Perspectives

Jeremy Kahn

Schlegel diagrams and duality

I notice that Banchoff, in this chapter, has chosen to examine only the Schlegel diagrams of those where "the image of the face closest to the north pole contains the images of all the other vertices." Only on the tetrahedron does this entail putting a vertex at the north pole itself; I propose that this is closely related to its self-duality.

Here's why: If we position each shape in the Schlegel diagram so that a vertex is at the north pole instead, we get a whole variety of interesting diagrams with neat symmetries. Let's call taking the position Banchoff describes the "surround" position, just for reference's sake, and the one I have described the "centered" position. In the case of the tetrahedron, though, we get exactly the same picture under the "surround" position as the "centered" position. (Which faces are "in front" is not addressed in Schlegel diagrams.) Hmm... I'm not clear on how to prove this yet, but I think we can show that when an object A's Schlegel "centered" image and Schlegel "surround" image are congruent, A is self-dual. Comments?

Wrong!

I think I have just disproven my own conjecture. I have looked a long time at the picture of the Schlegel polyhedron of the 24-cell shown on page 118. This, of course, is a good test-site for the conjecture above; we know from other sources that the 24-cell is self-dual, so if it demonstrates this property we have a piece of support, and if it fails to demonstrate this property then we have disproven the conjecture. We can see fairly quickly that the 5-cell actually does support this conjecture, but there is probably something in common here among the simplexes instead.

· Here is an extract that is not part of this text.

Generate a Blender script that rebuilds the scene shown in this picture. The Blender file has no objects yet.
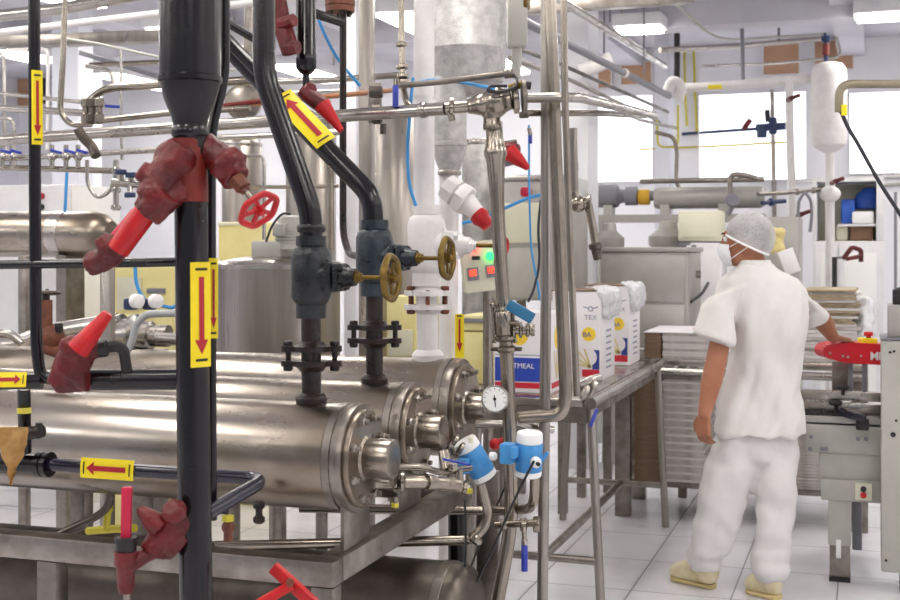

The picture, I believe, disproves the conjecture, because at the very center of the Schlegel projection of the 24-cell (projected from the region of the south pole, presumably) is not a point but another octahedron. Since in the simplex reversals we see above one of the reasons this switch can happen successfully is that the north and south poles are transparent to each other, we can tell that if we were to put a vertex in the north pole, we would have something that was _not_ an octahedron in the south.

Clifford Torii

I am a bit confused by this stuff. I can see the extension of the relationship between circles in the sphere and circles in the plane to the relationship between circles in the hypersphere and circles in space (the torus). Especially pretty are the parallels between the sphere projection (with rings drawn on) to the plane and the Clifford Torus 3-space projection changing 90 degrees too. I imagine the series continuing and watching the bulge appear on the left of the new torus and the red rings would expand out to infinity and return to surround the green bands, moving the red to the outside and the green to the inside, neatly reversing the north-south position (which when projected to our 3-space is reflected as red-within-green, when red is south, and green-within-red, when red is north, and as loops-going-through-the-bagel-hole when red and green are on the equator. Pretty.